Brazil may surpass United States as world’s number one corn exporter
Brazilian corn production should set a new record in 2023, allowing the country to become the world’s leading exporter of maize, ahead of the United States.
On his farm in the state of Mato Grosso, Brazil’s grain basket, Ilson Jose Redivo finished planting his corn crop a few weeks ago, acting quickly once he’d harvested the soybeans that he’d grown on the same fields.
In this region of west-central Brazil, the fields stretch as far as the eye can see and the schedule is well established: The farmer plants the two crops, soybean and maize, on “almost 100 percent” of his over 1,550 hectares (3,800 acres). The corn will be harvested in June.
The maize is a second crop, or “small crop,” which Brazilians call a “safrinha.” Over the past decade, the second crop has turned into Brazil’s main corn crop and taken an increasing share of world maize production.
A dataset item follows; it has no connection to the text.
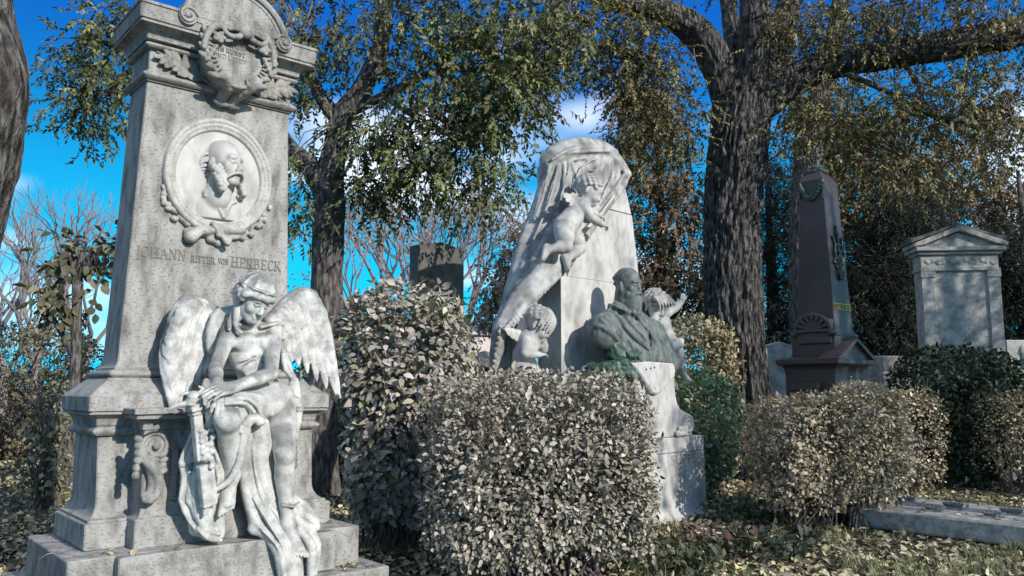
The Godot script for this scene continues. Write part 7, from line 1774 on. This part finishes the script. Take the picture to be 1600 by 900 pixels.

This year’s expected production should hit a record, making Brazil the world’s leading corn exporter ahead of the United States, a position it has only reached once before, in 2013.
Production is expected to hit 124.9 million tons (up 10.4 percent compared to last year), of which 76.3 percent is second crop, according to the latest report from the National Supply Company (CONAB), published this week.
This is despite a “delay in the soybean harvest” due to a “surplus of rain” in Mato Grosso, the country’s main producer of soybeans and corn, where the mild winter and the distribution of rainfall allow a second annual harvest.